Dasar Hukum Amnesti dan Abolisi
Pemberian amnesti dan abolisi diatur oleh:
- Pasal 14 ayat (2) UUD 1945: “Presiden memberi amnesti dan abolisi dengan memperhatikan pertimbangan Dewan Perwakilan Rakyat.”
- Undang-Undang Darurat Nomor 11 Tahun 1954: Menyebutkan bahwa Presiden dapat memberikan amnesti dan abolisi demi kepentingan negara.
UU Darurat ini menjelaskan lebih lanjut bahwa:
- Amnesti menghapus semua akibat hukum pidana, termasuk vonis yang telah dijatuhkan.
- Abolisi menghentikan proses hukum sebelum sampai pada vonis atau keputusan akhir.
Kesimpulan
Melalui kasus Tom Lembong dan Hasto Kristiyanto, kita bisa menyimpulkan bahwa:
- Amnesti diberikan kepada mereka yang sudah divonis, dan bertujuan untuk menghapus semua konsekuensi hukumnya.

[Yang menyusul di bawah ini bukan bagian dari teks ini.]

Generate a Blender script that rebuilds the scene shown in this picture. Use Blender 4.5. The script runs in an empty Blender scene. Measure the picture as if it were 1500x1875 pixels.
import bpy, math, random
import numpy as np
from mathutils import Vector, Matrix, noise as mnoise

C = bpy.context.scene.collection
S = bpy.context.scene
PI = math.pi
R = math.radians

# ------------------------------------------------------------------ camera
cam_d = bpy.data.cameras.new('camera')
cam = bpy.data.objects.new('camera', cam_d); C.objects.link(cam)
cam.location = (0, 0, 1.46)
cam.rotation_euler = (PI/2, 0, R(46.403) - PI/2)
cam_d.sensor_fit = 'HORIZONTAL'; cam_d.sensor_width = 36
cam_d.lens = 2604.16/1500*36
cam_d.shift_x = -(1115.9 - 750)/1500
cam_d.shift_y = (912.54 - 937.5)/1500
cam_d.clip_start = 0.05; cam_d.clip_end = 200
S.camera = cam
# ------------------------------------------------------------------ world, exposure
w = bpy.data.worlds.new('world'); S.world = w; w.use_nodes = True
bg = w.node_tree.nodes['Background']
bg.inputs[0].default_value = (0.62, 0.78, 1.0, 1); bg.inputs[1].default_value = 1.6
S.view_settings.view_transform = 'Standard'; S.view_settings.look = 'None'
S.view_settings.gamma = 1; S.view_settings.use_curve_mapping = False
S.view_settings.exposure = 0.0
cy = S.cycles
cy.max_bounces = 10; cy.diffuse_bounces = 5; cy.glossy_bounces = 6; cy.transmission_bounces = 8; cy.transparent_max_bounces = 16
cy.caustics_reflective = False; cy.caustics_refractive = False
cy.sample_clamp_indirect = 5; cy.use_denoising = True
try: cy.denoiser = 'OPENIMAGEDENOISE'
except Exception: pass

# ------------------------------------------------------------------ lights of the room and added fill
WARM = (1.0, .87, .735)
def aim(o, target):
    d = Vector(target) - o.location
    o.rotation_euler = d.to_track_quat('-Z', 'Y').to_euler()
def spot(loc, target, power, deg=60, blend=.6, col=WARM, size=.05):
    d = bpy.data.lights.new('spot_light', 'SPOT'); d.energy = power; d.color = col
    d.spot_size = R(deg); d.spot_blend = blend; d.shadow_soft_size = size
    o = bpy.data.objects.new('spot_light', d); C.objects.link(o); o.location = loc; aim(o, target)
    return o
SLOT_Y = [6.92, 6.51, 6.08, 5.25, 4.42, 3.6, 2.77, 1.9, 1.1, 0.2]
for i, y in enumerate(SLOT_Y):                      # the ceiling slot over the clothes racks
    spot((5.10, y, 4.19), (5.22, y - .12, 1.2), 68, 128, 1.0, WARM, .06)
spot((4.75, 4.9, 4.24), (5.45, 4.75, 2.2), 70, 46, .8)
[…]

- Abolisi diberikan kepada mereka yang masih dalam proses hukum, untuk menghentikan penuntutan sebelum putusan akhir.
- Keduanya merupakan hak prerogatif Presiden yang memerlukan persetujuan DPR, dan diatur dalam UUD 1945 serta UU Darurat Nomor 11 Tahun 1954.
- Amnesti bersifat luas dan kolektif, sedangkan abolisi bersifat spesifik dan individual.
Dengan memahami perbedaan ini, masyarakat bisa lebih kritis dalam menyikapi kebijakan Presiden yang melibatkan hak-hak prerogatif dalam sistem hukum. Tak hanya sekadar keputusan politik, tetapi juga soal ketepatan prosedur dan keadilan substantif.